MoviesSXS Home Page

Watch clips of black holes colliding

Demo: Binary Orbit & Collision, Head-on Collision

The following movie is divided into two parts, each part showing a different numerical simulation, with brief captions that describe what is being shown. Part 1: Binary black holes orbit, lose energy because of gravitational radiation, and finally collide, forming a single black hole; gravitational waveform, spacetime curvature, and orbital trajectories are shown. Part 2: Event horizon and apparent horizons for the head-on collision of two black holes.

Still frame of the movie
Click on the picture above to watch the movie (512x288, 27MB). Also available in medium resolution (1024x576, 74MB), high resolution (1366x768, 109MB), and in a horizontally-compressed high resolution (1024x768, 97MB) format suitable for showing on a screen that automatically stretches 4:3 images to a 16:9 aspect ratio (such as HDTV screens).

Falling Spacetime

Click on the picture below to watch the movie (31MB). Also available in medium resolution (115MB) and high resolution (192MB)
Still frame of the movie

The upper movie shows in the upper half of the screen the orbits and the apparent horizons of the two holes, in the coordinate system used in the computation. The bottom half of the screen shows the spacetime geometry in the holes' orbital plane. The depth of the surface is proportional to the scalar curvature of space. (For the two-dimensional orbital plane the full spatial curvature is determined by the scalar curvature.) The colors encode the lapse function — the slowing of the rate of flow of time. The arrows show minus the shift — which can be thought of as the velocity of flow of space. The beginning of the inspiral is shown, and then the last several orbits, the merger of the two holes, and the vibrational ringdown.

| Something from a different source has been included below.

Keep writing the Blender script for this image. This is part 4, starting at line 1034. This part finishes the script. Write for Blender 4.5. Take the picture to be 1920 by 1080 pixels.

The final hole does not look pefectly spherical because the computer code that created this movie chose spatial slices with a bit of crinkliness in them at the end. This simulation lasts for 16 inspiral orbits, followed by merger and ringdown, and it achieves a cumulative phase accuracy for the emitted gravitational waves of about 0.02 radians (out of roughly 200 radians, i.e. a fractional phase error of 1 part in 10,000).

Tehnical details of the simulation on which this movie is based can be found in a paper by the Caltech-Cornell group. Note that slightly different data is used in that paper; the spatial slices are chosen without the “crinkles”.

Gravitational Waves From a Pair of Black Holes

Click on the picture below to watch the movie (beware: 153MB!).
Still frame of the movie

On the right side, this movie shows the gravitational waves emitted by a pair of black holes from large distance. The black holes themselves are in the center of the ball, too small to be seen. Toward the left of the ball showing gravitational waves, there is a little grey dot. The red line on the left side shows the gravitational wave strength which would be observed if a gravitational wave detector would have been at that place. If you look carefully, you'll notice that gravitational waves are emitted in all directions, but that the waves are strongest in the "upward direction", which is normal to the orbital plane of the holes. This is an older movie, which stops just before the black holes collide.

Gravitational Waves From a Pair of Black Holes

Click on the picture below to watch the movie (beware: 143MB!).
Still frame of the movie

This movie shows a pair of black holes orbiting each other, giving off gravitational waves. The movie begins with a close-up view of the holes. We zoom out, to show some of the surrounding spacetime. As the holes go around, they give off waves. After an initial burst of "junk radiation" (unrealistic artifacts of the simulation), the animation speeds up — just so it doesn't take so long — and we see nice spiral-shaped waves. Gradually, the black holes begin to orbit faster and faster. As they do, the waves become more and more intense. If you watch carefully, you can see the circles on the top and sides oscillating, just as you would expect from a passing gravitational wave.